# [What is asked]
Extract the listing in its entirety, keeping each line identical to the original.

# [Data section]
- - -

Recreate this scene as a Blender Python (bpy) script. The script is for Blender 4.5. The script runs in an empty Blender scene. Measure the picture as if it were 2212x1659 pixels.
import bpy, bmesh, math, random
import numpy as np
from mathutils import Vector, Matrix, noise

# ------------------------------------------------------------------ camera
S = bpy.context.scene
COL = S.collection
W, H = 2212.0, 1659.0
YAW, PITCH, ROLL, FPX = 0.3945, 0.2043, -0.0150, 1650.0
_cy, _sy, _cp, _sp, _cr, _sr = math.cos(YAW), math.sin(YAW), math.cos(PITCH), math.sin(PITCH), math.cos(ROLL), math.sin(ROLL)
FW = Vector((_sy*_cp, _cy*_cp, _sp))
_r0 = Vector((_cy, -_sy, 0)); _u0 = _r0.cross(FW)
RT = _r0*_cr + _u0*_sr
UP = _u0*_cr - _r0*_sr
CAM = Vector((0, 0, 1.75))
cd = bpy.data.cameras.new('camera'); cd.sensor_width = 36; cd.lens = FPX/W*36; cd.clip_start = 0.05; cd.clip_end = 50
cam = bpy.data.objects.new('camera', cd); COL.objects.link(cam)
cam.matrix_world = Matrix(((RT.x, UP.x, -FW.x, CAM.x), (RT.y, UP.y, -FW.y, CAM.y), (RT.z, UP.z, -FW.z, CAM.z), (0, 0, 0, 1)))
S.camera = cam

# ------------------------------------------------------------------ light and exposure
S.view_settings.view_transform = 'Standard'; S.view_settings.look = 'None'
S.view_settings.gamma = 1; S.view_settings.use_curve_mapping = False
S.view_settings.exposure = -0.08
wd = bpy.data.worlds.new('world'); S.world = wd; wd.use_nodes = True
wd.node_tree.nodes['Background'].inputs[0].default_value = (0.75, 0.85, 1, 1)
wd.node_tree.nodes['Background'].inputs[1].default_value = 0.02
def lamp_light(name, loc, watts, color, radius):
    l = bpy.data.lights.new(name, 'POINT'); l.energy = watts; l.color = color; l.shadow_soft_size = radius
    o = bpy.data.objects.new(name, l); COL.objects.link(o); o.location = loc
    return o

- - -

# [Task answer]
Recreate this scene as a Blender Python (bpy) script. The script is for Blender 4.5. The script runs in an empty Blender scene. Measure the picture as if it were 2212x1659 pixels.
import bpy, bmesh, math, random
import numpy as np
from mathutils import Vector, Matrix, noise

# ------------------------------------------------------------------ camera
S = bpy.context.scene
COL = S.collection
W, H = 2212.0, 1659.0
YAW, PITCH, ROLL, FPX = 0.3945, 0.2043, -0.0150, 1650.0
_cy, _sy, _cp, _sp, _cr, _sr = math.cos(YAW), math.sin(YAW), math.cos(PITCH), math.sin(PITCH), math.cos(ROLL), math.sin(ROLL)
FW = Vector((_sy*_cp, _cy*_cp, _sp))
_r0 = Vector((_cy, -_sy, 0)); _u0 = _r0.cross(FW)
RT = _r0*_cr + _u0*_sr
UP = _u0*_cr - _r0*_sr
CAM = Vector((0, 0, 1.75))
cd = bpy.data.cameras.new('camera'); cd.sensor_width = 36; cd.lens = FPX/W*36; cd.clip_start = 0.05; cd.clip_end = 50
cam = bpy.data.objects.new('camera', cd); COL.objects.link(cam)
cam.matrix_world = Matrix(((RT.x, UP.x, -FW.x, CAM.x), (RT.y, UP.y, -FW.y, CAM.y), (RT.z, UP.z, -FW.z, CAM.z), (0, 0, 0, 1)))
S.camera = cam

# ------------------------------------------------------------------ light and exposure
S.view_settings.view_transform = 'Standard'; S.view_settings.look = 'None'
S.view_settings.gamma = 1; S.view_settings.use_curve_mapping = False
S.view_settings.exposure = -0.08
wd = bpy.data.worlds.new('world'); S.world = wd; wd.use_nodes = True
wd.node_tree.nodes['Background'].inputs[0].default_value = (0.75, 0.85, 1, 1)
wd.node_tree.nodes['Background'].inputs[1].default_value = 0.02
def lamp_light(name, loc, watts, color, radius):
    l = bpy.data.lights.new(name, 'POINT'); l.energy = watts; l.color = color; l.shadow_soft_size = radius
    o = bpy.data.objects.new(name, l); COL.objects.link(o); o.location = loc
    return o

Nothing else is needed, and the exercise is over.